Еще более резко охарактеризовал Владыка Дамаскин деятельность митр. Сергия и его сторонников в письме архиеп. Серафиму (Самойловичу) от 15 апреля 1934 г., копию которого он направил митр. Кириллу (Смирнову):

"Путь митрополита Сергия – путь несомненной апостасии. Отсюда и отщетение благодати у него несомненно. Несомненен отход от благодати и всякого сознательно внедряющего в жизнь план «мудрейшего»"[16].

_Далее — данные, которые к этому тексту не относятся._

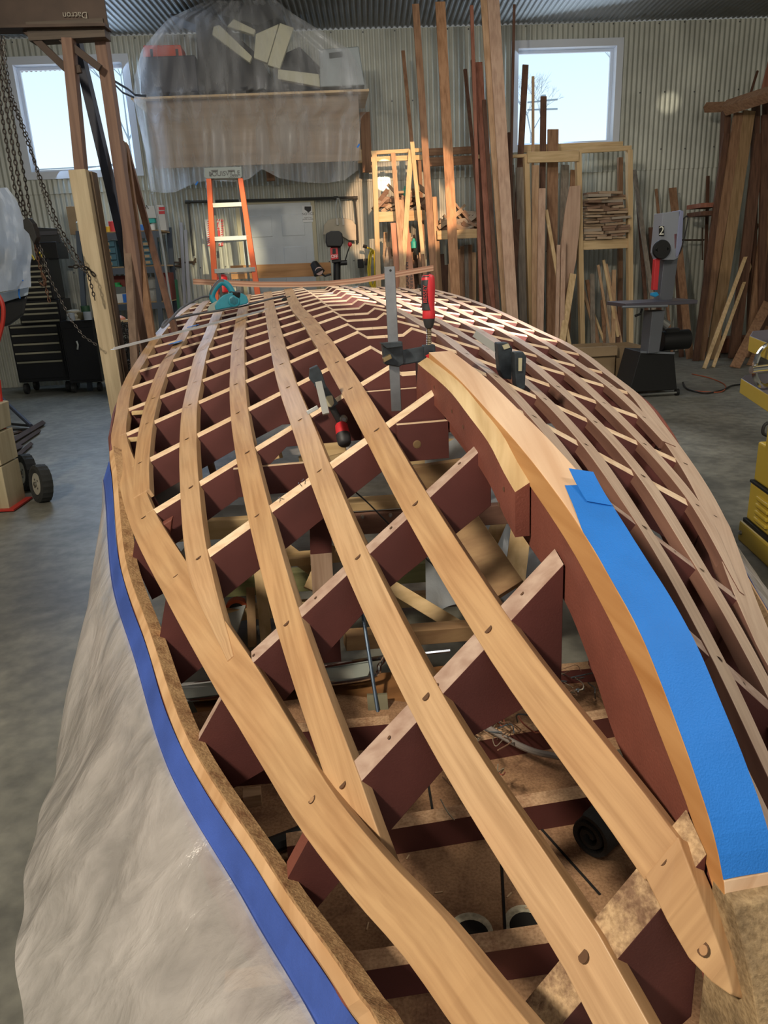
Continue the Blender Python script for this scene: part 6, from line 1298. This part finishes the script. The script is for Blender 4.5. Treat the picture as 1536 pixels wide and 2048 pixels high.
# chain heap: far too tangled to count
mb = MB()
for i in range(150):
    px, py = rnd.uniform(222, 264), rnd.uniform(648, 790); c = W(px, py, 1.55+rnd.uniform(0, .2)); a = rnd.uniform(0, 3.14); b = rnd.uniform(-.6, .6); e1 = np.array([math.cos(a)*math.cos(b), math.sin(b), math.sin(a)]); e2 = np.cross(e1, (0, 1, .3)); e2 /= np.linalg.norm(e2)
    s_ = rnd.uniform(.03, .07); mb.tube([c+e1*s_*math.sin(q)+e2*s_*.35*math.cos(q) for q in [2*math.pi*k/8 for k in range(9)]], .006, 4, caps=False)
tag(mb.build('chain_heap', CH), 'tangled heap of dark chain hanging in a mass below the grey shelves', 'chain', kind='stuff')
t = thing('small_shelf', 'narrow wooden bracket shelf above the chain heap with an orange lid on it', 'shelf', W(255, 642, 1.4)); mb = MB(); A, B = W(232, 642, 1.5), W(278, 640, 1.5); mb.box((A+B)/2, (B-A)/2, WN*.1, (0, 0, .012)); mb.build('shelf_board', WLX, t); mb = MB(); A, B = W(274, 640, 1.6), W(292, 634, 1.6); mb.box((A+B)/2, (B-A)/2, WN*.06, (0, 0, .03)); mb.build('bracket', WL_, t)
can('dome_cover', 240, 641, .07, .05, 1.5, W(240, 641, 1.5)[2]+.01, plain('orange salmon plastic', (.6, .22, .12), .5), 'domed orange lid on the small wooden bracket shelf', 'lid', [(0, .07), (.02, .065), (.045, .03), (.05, .005)])
# ---- plastic-wrapped boat at the left edge
t = thing('covered_boat', 'plastic wrapped boat with black bottom and white stripe at the left edge', 'boat', Y(-40, 700, 6.4)*[1, 1, 0])
def ypr(pts, y, d, mat, nm, bv=.01): mb = MB(); mb.loft([[CAM+(Y(*q, y)-CAM)*k for q in pts] for k in (1, 1+1.6*d/y)]); return mb.build(nm, mat, t, bevel=bv)
ypr([(-160, 600), (-160, 690), (-20, 662), (20, 650), (48, 630), (55, 590), (0, 606)], 6.4, .5, plain('black boat bottom', (.015, .016, .018), .4), 'bottom', .02)
ypr([(-160, 588), (-160, 612), (0, 607), (56, 590), (58, 570), (40, 578), (0, 586)], 6.38, .5, plain('white hull stripe', (.42, .50, .58), .4), 'white_stripe', .005)
mb = MB()
def cvp(u, v):
    px = np.interp(v, [0, .15, .4, .7, 1], [14, 34, 56, 64, 60])*u+(-160)*(1-u); py = np.interp(v, [0, 1], [375, 600-26*u])+(1-u)*10; return Y(px+2*math.sin(v*14)*u, py, 6.36-.25*math.sin(u*3)+.03*math.sin(u*30+v*6))
mb.grid(cvp, 30, 26); mb.build('plastic_cover', sheet_plastic('boat wrap plastic', (.52, .56, .60), .10, .4, 5), t, smooth=True)
ypr([(-160, 470), (-160, 500), (30, 492), (30, 470)], 6.5, .2, plain('dim grey cabin', (.20, .23, .26), .6), 'cabin_window')
wr = MB(); wr.tube([Y(*q, 6.3) for q in ((46, 560), (38, 570), (38, 590), (40, 597))], .006, 6); wr.build('blue_cord', BLUE, t)
# ---- red hand truck with its load
t = thing('hand_truck', 'red tubular hand truck with two pneumatic tyres loaded with old board', 'hand truck', at_z(60, 1007, 0)); HB = at_z(82, 1003, 0); HY_ = float(HB[1]); RT_ = plain('red painted tube', (.42, .03, .02), .45)
def wheel(px, py, y, r):
    c = Y(px, py, y); ax = np.array([-.72, -.68, .12]); ax /= np.linalg.norm(ax); mb = MB()
    a = np.cross(ax, (0, 0, 1)); a /= np.linalg.norm(a); b = np.cross(ax, a); rings = []
    for i in range(40):
        q = 2*math.pi*i/40; dr = a*math.cos(q)+b*math.sin(q); tr = .97 if i % 2 else 1.0; rings.append([c+dr*(r*rr*(tr if rr > .9 else 1))+ax*w_ for rr, w_ in ((.55, -.028), (.80, -.042), (.98, -.034), (1, 0), (.98, .034), (.80, .042), (.55, .028))])
    ids = [mb.add(rg) for rg in rings]; n = 7
    for k in range(40):
        for j in range(n): mb.face((ids[k]+j, ids[(k+1) % 40]+j, ids[(k+1) % 40]+(j+1) % n, ids[k]+(j+1) % n))
    w = mb.build('tyre', plain('black tyre', (.022, .024, .024), .8, bump=.3, bscale=60), t)
    mb = MB(); mb.lathe(c-ax*.03, ax, [(0, r*.56), (.006, r*.55), (.018, r*.40), (.03, r*.38), (.042, r*.40), (.054, r*.55), (.062, r*.56)], 28); rim = mb.build('rim', plain('cream steel rim', (.50, .49, .42), .4, .3), w, smooth=True)
    mb = MB(); mb.lathe(c-ax*.045, ax, [(0, .008), (.004, .016), (.09, .016), (.095, .006)], 12); mb.build('hub', plain('dull hub', (.25, .25, .23), .4, .8), w)
    mb = MB()
    for k in range(4): q = math.pi/4+k*math.pi/2; mb.disc(c+ax*.034*0-ax*(-.0)+(a*math.cos(q)+b*math.sin(q))*r*.28+ax*.033, ax, r*.06, 10)
    mb.build('rim_hole', M_BLK, w)
rad = .125; cw = HB+np.array([0, 0, rad]); 
yw = HY_+.02
wheel(82, 967, yw, 39*mpp(Y(82, 967, yw))); wheel(52, 945, yw+.32, 38*mpp(Y(52, 945, yw+.32)))
rp('frame_tube', [Y(-30, 560, yw+.1), Y(2, 600, yw+.1), Y(6, 640, yw+.1), Y(-6, 690, yw+.1)], .014, RT_, t); rp('frame_tube', [Y(-4, 760, yw), Y(8, 860, yw), Y(24, 935, yw), Y(43, 1003, yw)], .016, RT_, t)
mb = MB(); mb.tube([Y(82, 967, yw), Y(52, 945, yw+.32)], .008, 8); mb.build('axle', RT_, t)
mb = MB(); q = at_z(40, 1012, .012); mb.box(q+np.array([-.2, .05, 0]), (.2, 0, 0), (0, .14, 0), (0, 0, .006)); mb.build('toe_plate', RT_, t)
PLY = wood('pale old board', (.34, .29, .18), (.48, .42, .28), 'z', .8, 4)
for i, (pts, lb) in enumerate((([(-60, 930), (20, 925), (36, 1008), (-60, 1030)], 'lowest pale board stacked on the red hand truck'), ([(-60, 865), (8, 862), (20, 922), (-60, 930)], 'middle pale board stacked on the red hand truck'), ([(-60, 800), (0, 808), (6, 858), (-60, 864)], 'top pale board stacked on the red hand truck'))):
    mb = MB(); mb.prism([Y(*q, yw-.08) for q in pts], (0, .12, 0)); tag(mb.build('board', PLY, bevel=.004), lb, 'board')
# trolley frame and scrap steel on the floor behind it
fl = lambda px, py, z=0.02: at_z(px, py, z)
t = thing('trolley_frame', 'dark blue tubular trolley arm lying low behind the red hand truck', 'trolley', fl(30, 870, 0)); mb = MB(); mb.tube([fl(-20, 775, .30)+np.array([0, .0, 0]), fl(62, 852, .06)], .02, 10); mb.build('arm', plain('blue black post', (.025, .03, .05), .6), t); mb = MB(); mb.tube([fl(22, 848, .05), fl(64, 852, .05)], .014, 8); mb.tube([fl(10, 860, .04), fl(60, 858, .04)], .012, 8); mb.build('crossbar', SAWB, t)
for i, (a, b, r_, lb) in enumerate((((22, 884), (86, 846), .03, 'longest dark steel bar lying on the floor behind the hand truck'), ((24, 898), (78, 862), .022, 'rusty steel bar beside the longest dark bar'), ((34, 912), (62, 888), .022, 'short steel bar nearest the tyre'), ((2, 872), (50, 862), .016, 'thin dark bar at the far side of the steel pile'), ((18, 905), (40, 893), .03, 'stubby rusty steel piece by the tyre'))):
    mb = MB(); mb.tube([fl(*a, r_), fl(*b, r_)], r_, 4); tag(mb.build('steel_bar', GB), lb, 'steel bar')
# ---- outside the windows
def tree(px, py, Yd, h_, lb):
    t0 = at_y(px, py, Yd); mb = MB()
    def br(P, d, L, r, k):
        Q = P+d*L; mb.tube([P, Q], [r, r*.6], 4, caps=False)
        if k: 
            for _ in range(3): e = d+np.array([rnd.uniform(-.8, .8), rnd.uniform(-.3, .3), rnd.uniform(-.3, .5)]); br(Q, e/np.linalg.norm(e), L*rnd.uniform(.6, .85), r*.6, k-1)
    br(t0-np.array([0, 0, h_]), np.array([0, 0, 1.]), h_*.9, .04, 5); tag(mb.build('bare_tree', plain('winter twigs', (.30, .36, .42), .9)), lb, 'tree')
tree(1215, 262, 24, 1.6, 'bare winter tree at the lower right of the right window'); tree(1062, 262, 34, 1.2, 'bare winter tree behind the boards in the right window'); tree(255, 260, 24, 2.6, 'bare winter tree at the right side of the left window')
t = thing('utility_pole', 'distant utility pole with crossarms and wires seen through the right window', 'utility pole', at_y(1090, 290, 30)*[1, 1, 0])
mb = MB(); A = at_y(1087, 190, 30); mb.tube([A, A*[1, 1, 0]], .09, 6); mb.build('pole', plain('distant pole', (.25, .30, .35), .9), t)
for y0, y1 in ((205, 199), (220, 218)): mb = MB(); mb.tube([at_y(1055, y0, 30), at_y(1115, y1, 30)], .03, 5); mb.build('crossarm', MATS['distant pole'], t)
mb = MB(); mb.tube([at_y(60, 345, 30), at_y(160, 338, 30), at_y(250, 325, 30)], .02, 4); mb.tube([at_y(60, 340, 30), at_y(250, 330, 30)], .02, 4); tag(mb.build('power_line', MATS['distant pole']), 'power lines crossing the bottom of the left window', 'power line')
# ---- patches of low sunlight
SUN = (1, .62, .36)
SP0 = (1.4, .6, 3.5)
spot('sun_on_rack', SP0, tuple(W(812, 405, .9)), 8.5, 5200, SUN, .25, .02)
spot('sun_on_wide_board', (2.2, .6, 3.5), tuple(W(903, 420, 1.2)), 3.6, 3600, SUN, .5, .02)
spot('sun_on_wall', (.2, .6, 3.3), tuple(W(767, 366, 0)), 1.15, 15000, (1, .9, .72), .15, .01)
spot('sun_by_door', (.6, 1.0, 3.2), tuple(W(455, 515, 0)), 6.5, 3600, (1, .84, .52), .8, .02)
spot('sun_on_stern', (3.2, .5, 3.4), tuple(P_(905, 612, 4.6)), 13, 5200, (1, .80, .68), .7, .03)
spot('sun_on_right_wall', (-2.0, 1.0, 3.2), tuple(W(1338, 206, 0)), 1.6, 2500, (1, .9, .7), .9, .01)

И в этот период взгляды еп. Дамаскина далеко не во всем совпадали с позицией иосифлян, но его практическая деятельность по руководству тайными иосифлянскими общинами позволяет считать Владыку фактическим участником движения, возглавляемого митр. Иосифом. Впрочем, в 1934 г. еп. Дамаскин кое в чем пошел даже дальше многих иосифлян, считая (как истинно-православные христиане) недопустимым для верующих работать в государственных учреждениях и состоять в советских общественных организациях.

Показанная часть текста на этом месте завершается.